Rabbi Sacks mapped the pattern
In a 2018 speech to the House of Lords, the late Rabbi Jonathan Sacks pithily identified the three stages of political development that turn Jew-hatred from a fringe psychotic obsession to an existential societal threat:
- “It moves from the fringes of politics to a mainstream party and its leadership.”
- That party “sees that its popularity is not harmed thereby,” i.e., pays no price for embracing and normalizing it.
- “Those who protest are vilified and abused.”
All three conditions have been firmly and publicly in place for at least a decade.
The only element that ever lay within Jewish control was whether the party paid a price. Thanks to the dynamics explained above, however, there has been no cost, no harm to the Democrats for betraying the Jews. And so the Jews were betrayed, vilified and abused.
Sticks beat carrots
For decades, Jewish organizations, political consultants, and bundlers have told Jewish donors that carrots work. That praise and money, mostly money, buy access and influence. That being “at the table” matters.
Of course, they did; that’s how they raise and make money. In politics, carrots are sometimes a lubricant but primarily a fundraising grift; almost all the money ends up in the pockets of middlemen and vendors. And when it comes down to it, sticks will always beat carrots to a pulp.
Every group that commands respect and power in politics does so by imposing demands and delivering ultimatums. Jewish leaders did the opposite. They continued obsequiously genuflecting to—funding, endorsing and participating in—a system that was marginalizing, scapegoating, and endangering Jews, Judaism and Israel.
It’s not just the Democrats
The consequences of Jewish communal failure to understand political incentives are bipartisan.
Just as a famous Republican reportedly once spat, “F**k the Jews. They don’t vote for us anyway,” Democrats long ago concluded: “F**k the Jews. They vote for us no matter what.”
Thankfully, most Republicans still share the values of Jewish communities and support Jewish survival, Jewish peoplehood, and the Jewish State. But that is not a result of Jewish political prowess; it is despite Jewish strategic failure—and it is encountering increasingly voluble pushback on that side of the aisle as well.

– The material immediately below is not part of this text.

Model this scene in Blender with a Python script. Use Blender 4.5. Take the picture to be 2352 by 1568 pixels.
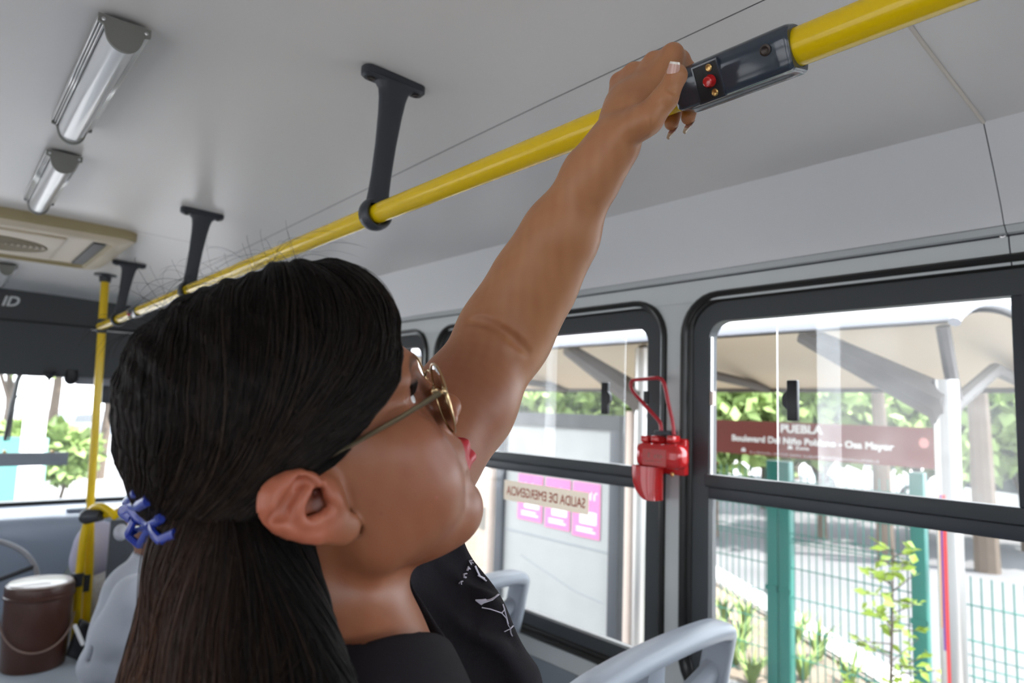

This is no longer about social acceptance or sectarian dollars. It’s about survival. There is no leverage without imposing consequences.
The time to leave was long ago. The time to make them pay a price is now.
The Democratic Party should be shown—both parties should be shown —unequivocally, that promoting genocide-apologist antisemites will no longer be rewarded with Jewish support, money, votes, collaboration or silence. That there is, in fact, pain for mainstreaming antisemitism. That their party “is harmed thereby.”
Only that might restore some measure of political clout to America’s Jews and bring the Jewish life in America—and the Democratic Party —back from the brink.